The unique culinary history of dim sum began thousands of years ago. Those who travelled along the ancient Silk Road through China would often need a place to rest before continuing on their journey. In response to the increasing amount of people passing through, tea houses opened up along the roadside of southern China. It was later discovered that tea aids digestion, so tea house owners began offering bite-sized snacks as an accompaniment, and thus yum cha was born.

Dim sum preparation at Yauatcha Riyadh, before it is steamed or fried

Modern-day interpretations

Dim sum means ‘touch the heart’ in Chinese. The small portions were designed to merely touch the heart, not sate the appetite, and as such were first enjoyed as snacks. Over time, however, yum cha has evolved, and the cuisine is now a vital part of Chinese culture.

In southern China, and specifically Hong Kong, many restaurants start serving dim sum as early as five in the morning. It’s commonly believed in the culinary world that yum cha inspired ‘brunch’ as it’s so often enjoyed mid-morning. Traditional dim sum restaurants don’t serve dinner; instead, they open incredibly early and close in the early afternoon. However, more modern yum cha restaurants serve dim sum throughout the day and into the evening to satisfy the increasing demand for the mini morsels.

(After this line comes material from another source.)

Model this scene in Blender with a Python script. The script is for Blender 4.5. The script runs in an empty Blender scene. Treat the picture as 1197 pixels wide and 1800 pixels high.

Dim sum and Yauatcha Riyadh

Many of the dim sums are classic, their roots inherently traditional, but all are given a unique contemporary twist, either in technique or the ingredients used. The conventional cheung fun is updated to combine both soft and crunchy textures in the Prawn and beancurd cheung fun, while the use of Western meat such as venison puts a twist on the classic puff dish.

Dim sum and the future

Dim sum has evolved from a relaxing roadside respite to a meal that you can enjoy at any time of the day or night. Likewise, the dim sum enjoyed thousands of years ago has changed to reflect other cultures, differing from one country to the next. However, the ethos behind yum cha and dim sum remain the same; it is food to be enjoyed surrounded by the people that you love.